Для Ольги же последним тревожным звонком стал запрет ее книги "Говорит Ленинград". Об этом ей рассказали друзья, работавшие в Публичной библиотеке, – пришло распоряжение об изъятии из фондов всех экземпляров. Уничтожение книги обычно предшествовало уничтожению человека – и в октябре 1949 года Ольга с Макогоненко бегут из города, пытаясь спрятаться на даче в Келломяках.

"31 октября 1949. …Ощущение погони не покидало меня. Шофер, как мы потом поняли, оказался халтурщиком, часто останавливался, чинил подолгу мотор, – а мне показалось – он ждет "ту" машину, кот. должна нас взять. Я смотрела на машины, догоняющие нас, сжавшись, – "вот эта… Нет, проехала… Ну, значит, – эта?"

Уже за Териоками, в полной темноте, я, обернувшись, увидела мертвенные фары, прямо идущие на нас. "Эта". Я отвернулась и стиснула руки.

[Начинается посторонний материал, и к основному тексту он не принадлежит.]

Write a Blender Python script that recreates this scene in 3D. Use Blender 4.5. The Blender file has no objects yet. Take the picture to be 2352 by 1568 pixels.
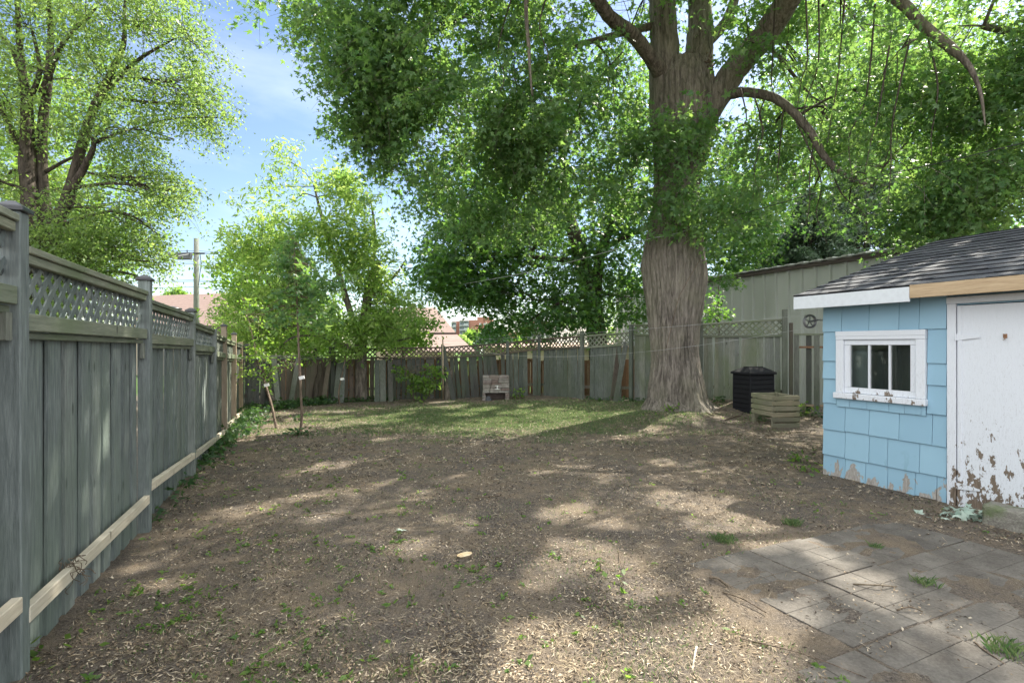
import bpy, math, random
import numpy as np
from mathutils import Vector, Matrix
R = math.radians
sc = bpy.context.scene
col = sc.collection
# ------------------------------------------------------------------ camera, sky, sun, exposure
CAMH, F, U0, V0 = 1.55, 1200.0, 1176.0, 792.0
cam = bpy.data.cameras.new('camera'); co = bpy.data.objects.new('camera', cam); col.objects.link(co)
co.location = (0, 0, CAMH); co.rotation_euler = (R(90), 0, 0)
cam.sensor_width = 36; cam.lens = 36 * F / 2352.0; cam.shift_y = (V0 - 784) / 2352.0
cam.clip_start = 0.05; cam.clip_end = 5000
sc.camera = co
SUN_AZ, SUN_EL = 45.0, 47.0            # degrees right of the view direction (+Y), above the horizon
S = np.array([math.sin(R(SUN_AZ)) * math.cos(R(SUN_EL)), math.cos(R(SUN_AZ)) * math.cos(R(SUN_EL)), math.sin(R(SUN_EL))])
sl = bpy.data.lights.new('sun', 'SUN'); sl.energy = 5.0; sl.angle = R(0.55); sl.color = (1.0, 0.93, 0.80)
so = bpy.data.objects.new('sun', sl); col.objects.link(so)
so.rotation_euler = Vector(-S).to_track_quat('-Z', 'Y').to_euler()
w = bpy.data.worlds.new("World"); sc.world = w; w.use_nodes = True
nt = w.node_tree; nt.nodes.clear()
sky = nt.nodes.new('ShaderNodeTexSky'); sky.sky_type = 'NISHITA'; sky.sun_disc = False
sky.sun_elevation = R(SUN_EL); sky.sun_rotation = R(SUN_AZ); sky.air_density = 1.0; sky.dust_density = 0.6; sky.ozone_density = 1.6
tc = nt.nodes.new('ShaderNodeTexCoord')
mp = nt.nodes.new('ShaderNodeMapping'); mp.inputs['Scale'].default_value = (1.0, 1.0, 3.2)
mp.inputs['Rotation'].default_value = (0.25, 0.1, 0.4)
nz = nt.nodes.new('ShaderNodeTexNoise'); nz.inputs['Scale'].default_value = 2.1; nz.inputs['Detail'].default_value = 7; nz.inputs['Roughness'].default_value = 0.55
nz.inputs['Distortion'].default_value = 0.5
rp = nt.nodes.new('ShaderNodeValToRGB'); rp.color_ramp.elements[0].position = 0.46; rp.color_ramp.elements[1].position = 0.74
rp.color_ramp.elements[1].color = (0.20, 0.20, 0.20, 1); rp.color_ramp.elements[0].color = (0.0, 0.0, 0.0, 1)
# bright cloud added behind the camera and overhead, out of view, as fill light
sx = nt.nodes.new('ShaderNodeSeparateXYZ')
mr = nt.nodes.new('ShaderNodeMapRange'); mr.inputs[1].default_value = 0.12; mr.inputs[2].default_value = -0.25; mr.inputs[3].default_value = 0.0; mr.inputs[4].default_value = 0.95
mx = nt.nodes.new('ShaderNodeMath'); mx.operation = 'MAXIMUM'
mix = nt.nodes.new('ShaderNodeMix'); mix.data_type = 'RGBA'
bgn = nt.nodes.new('ShaderNodeBackground'); bgn.inputs['Strength'].default_value = 0.085
out = nt.nodes.new('ShaderNodeOutputWorld')
L = nt.links.new
L(tc.outputs['Generated'], mp.inputs[0]); L(mp.outputs[0], nz.inputs['Vector']); L(nz.outputs[0], rp.inputs[0])
L(tc.outputs['Generated'], sx.inputs[0]); ma = nt.nodes.new('ShaderNodeMath'); ma.operation = 'MULTIPLY_ADD'; ma.inputs[1].default_value = -0.6; L(sx.outputs['Z'], ma.inputs[0]); L(sx.outputs['Y'], ma.inputs[2]); L(ma.outputs[0], mr.inputs[0])
L(rp.outputs[0], mx.inputs[0]); L(mr.outputs[0], mx.inputs[1])
L(mx.outputs[0], mix.inputs[0]); L(sky.outputs[0], mix.inputs[6]); mix.inputs[7].default_value = (10.2, 10.3, 10.4, 1)
L(mix.outputs[2], bgn.inputs[0]); L(bgn.outputs[0], out.inputs[0])
vs = sc.view_settings; vs.view_transform = 'Standard'; vs.look = 'None'; vs.gamma = 1; vs.use_curve_mapping = False
vs.exposure = 1.5
sc.cycles.max_bounces = 8; sc.cycles.diffuse_bounces = 4; sc.cycles.transmission_bounces = 6; sc.cycles.transparent_max_bounces = 8
sc.cycles.use_adaptive_sampling = True; sc.cycles.adaptive_threshold = 0.02
sc.cycles.use_denoising = True; sc.cycles.sample_clamp_indirect = 4
sc.render.use_persistent_data = False

# ------------------------------------------------------------------ helpers
def P(u, v, Y): return np.array([(u - U0) / F * Y, Y, CAMH + (V0 - v) / F * Y])
_gc = []   # ground control points (x, y, z residual)
for (u, v, Y) in [(566, 940, 13.2), (640, 930, 14.2), (760, 924, 15.4), (870, 918, 16), (1015, 914, 16.4), (1165, 911, 16.8), (1236, 905, 16.8),
                  (1340, 915, 15.2), (1451, 920, 14.1), (1545, 925, 13.6), (1620, 911, 13.4), (1740, 908, 13.0), (1802, 920, 12.6), (1870, 962, 12.0), (1895, 967, 11.9),
                  (1722, 950, 11.4), (1545, 938, 11.9), (1490, 940, 12.0), (1775, 984, 10.4)]:
    p = P(u, v, Y); _gc.append((p[0], p[1], p[2] + .011 * Y))
for (x, y) in [(0, 10), (3, 9.5), (0, 5), (-4, 8), (-5, 11), (4, 8), (5.5, 9.2), (2, 12), (-2, 13), (3, 5), (7, 9), (3, 3), (-3, 3), (9, 14), (0, 22), (8, 20), (-8, 20), (-12, 14)]:
    _gc.append((x, y, 0.0))
GC = np.array(_gc)
def G(x, y):
    x = np.asarray(x, float); y = np.asarray(y, float)
    d2 = (x[..., None] - GC[:, 0]) ** 2 + (y[..., None] - GC[:, 1]) ** 2
    wt = np.exp(-d2 / (2 * 0.85 ** 2))
    r = (wt * GC[:, 2]).sum(-1) / (wt.sum(-1) + 0.12)
    yy = np.clip(y, -30, 40)
    return -.011 * yy + r
def g1(x, y): return float(G(np.array(x), np.array(y)))
def gnd(u, v, dz=0.0):
    Y = 1200 * CAMH / max(v - 805, 8)
    for _ in range(25):
        z = g1((u - U0) / F * Y, Y) + dz
        Y = .5 * Y + .5 * max((CAMH - z) * F / max(v - V0, 6), .5)
    return np.array([(u - U0) / F * Y, Y, z])
ORG = {}
def tag(o, label=None, cat=None, group=None, kind=None):
    if label: o['label'] = label
    if cat: o['category'] = cat
    if group: o['group'] = group
    if kind: o['kind'] = kind
    return o
def thing(name, label, cat, loc, rz=None, group=None):
    o = bpy.data.objects.new(name, None); col.objects.link(o); o.empty_display_size = .2
    o.location = tuple(float(a) for a in loc)
    if rz is None: ORG[o.name] = np.array(loc, float)
    else: o.rotation_euler = (0, 0, rz); ORG[o.name] = None
    return tag(o, label, cat, group)
def link(name, me, mat, parent):
    o = bpy.data.objects.new(name, me); col.objects.link(o)
    if mat is not None:
        for m in (mat if isinstance(mat, (list, tuple)) else [mat]): me.materials.append(m)
    if parent is not None: o.parent = parent
    ORG[o.name] = ORG.get(parent.name) if parent is not None else None
    return o
def npmesh(name, V, Fc, nper, rnd=None, smooth=False):
    """V (n,3), Fc (m,nper) ints; rnd per-vertex float"""
    me = bpy.data.meshes.new(name)
    V = np.ascontiguousarray(V, np.float32); Fc = np.ascontiguousarray(Fc, np.int32)
    me.vertices.add(len(V)); me.vertices.foreach_set('co', V.ravel())
    me.loops.add(Fc.size); me.loops.foreach_set('vertex_index', Fc.ravel())
    me.polygons.add(len(Fc)); me.polygons.foreach_set('loop_start', np.arange(0, Fc.size, nper, dtype=np.int32))
    me.polygons.foreach_set('use_smooth', np.full(len(Fc), smooth, bool))
    me.update(calc_edges=True)
    if rnd is not None:
        a = me.attributes.new('rnd', 'FLOAT', 'POINT'); a.data.foreach_set('value', np.ascontiguousarray(rnd, np.float32))
    return me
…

Оглянулась – идет сзади. "Она". Оглянулась на который-то раз и вдруг вижу, что это – луна, обломок луны, низко стоящий над самой дорогой… Дорога идет прямо, и она – все время за нами. Я чуть не зарыдала в голос – от всего.

Так мы ехали, и даже луна гналась за нами, как гепеушник. Лесной царь – сказка. Наконец мотор отказал совсем – ночью, в 50 км от дому! Идиот-шофер опустил руки. Помогло чистейшее чудо – Юрка за бешеную сумму уговорил шоферов автобуса, идущего в другую сторону. И вот ночью, одни, в огромном пустом автобусе мчимся среди леса, – сказали им – 35 км, обманули со временем – едем, и мне все время кажется – не та дорога! Ни я, ни Юрка ночью тут не ездили. Она тянется бесконечно и адски долго. Нервы – как струны. Почти в 2 часа ночи все же добрались, угостили шоферов, затопили печь в моей комнате, сели перед огнем. Добежали! Навряд ли "они" приедут сюда, если не схватили по дороге. Но ведь может быть!..

Юрка сказал – "никогда у меня не было такого физического ощущения удушья, смыкающегося кольца вокруг нас".

Легли поздно, спали тяжко – от всех этих событий, сведений, этой кошмарной поездки, водки, – было ощущение нереальности жизни.

Утром я собрала завтрак, нарядилась, – выхожу к столу, говорю – "здравствуй, Юрик", – и вдруг вижу, что он, глядя в окно, – плачет, навзрыд, тяжко, истерически, и катятся огромные слезы, – и губы дергаются – первый раз в жизни вижу, чтоб так плакал мужчина, – так горько, обильными такими слезами, с такой беспомощностью и отчаянием.

У меня ноги подкосились – думаю, сейчас скажет, что будет ребенок от Ю., или что-нибудь такое.

А он обнимает меня и плачет, плачет отчаянно.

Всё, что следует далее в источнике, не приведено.